United Nations General Assembly building in New York. (File | AP)

AP file image uesd for representatibve purpose only.

By AFP

UNITED NATIONS: The United Nations have criticised Congolese authorities for releasing a video showing the grisly murders of two UN experts, saying the move could harm the investigation and was traumatic for the families.

"The video is evidence in the crime. We don't think it should have been released. We don't think it should have been shown," said UN spokesman Stephane Dujarric yesterday.

Congolese authorities showed the two-minute video to journalists, in an apparent bid to address suspicions that Kinshasa may have had a hand in the murders.

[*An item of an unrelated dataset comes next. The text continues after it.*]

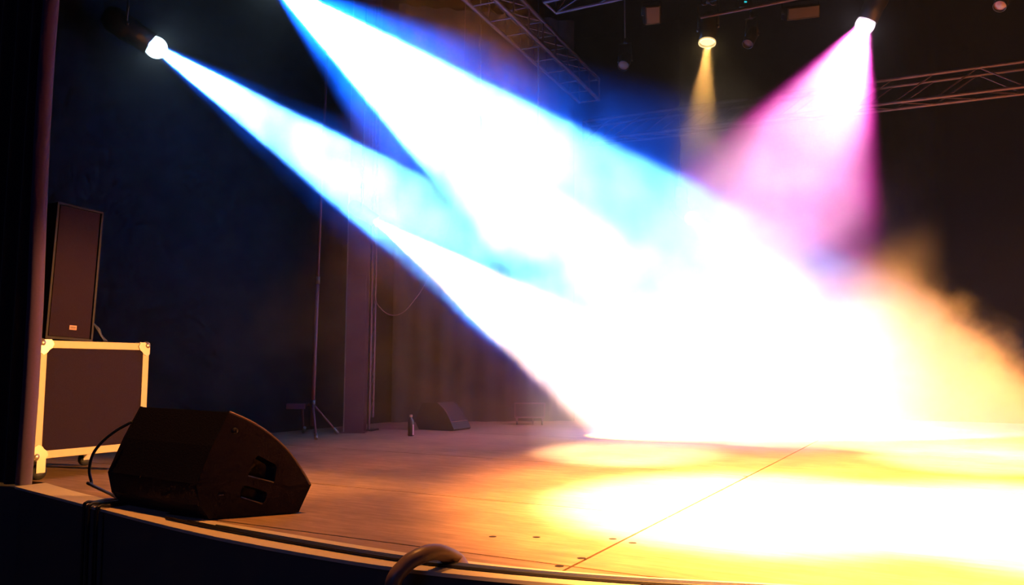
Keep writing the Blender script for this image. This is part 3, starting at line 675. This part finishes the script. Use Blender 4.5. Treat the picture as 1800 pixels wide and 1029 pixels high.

Dujarric said the video was authentic. "One can only imagine how traumatic it is to the families of the victims," he said.

The video showed Michael Sharp and Zaida Catalan surrounded by seven people speaking Tshiluba, the main language of Kasai, armed with machetes, sticks and one with an old gun.

Through an interpreter out of shot, the armed men promise to show the location of mass graves in the bush. Seemingly worried, the white man asks the interpreter in French with a marked accent: "Why are they armed and angry?"

The two foreigners are quickly forced to sit on the ground before orders are barked and they are shot. One of the victims is then beheaded.

"This is how the men of Kamwina Nsapu operate,"

government spokesman Lambert Mende told reporters, saying the murder showed "the work of terrorists that must be wiped out by all means."

Two suspects were detained over the kidnap and murder of Sharp, who was American, and dual Swedish-Chilean national Catalan, earlier this month, but one escaped with the help of police guarding them.

Sharp and Catalan were members of the UN panel of experts who were seeking to investigate reports of mass graves in the central Kasai region.

Hundreds of people have been killed in violence in diamond-rich Kasai since a tribal uprising began after traditional chieftain Kamwina Nsapu was killed in August last year.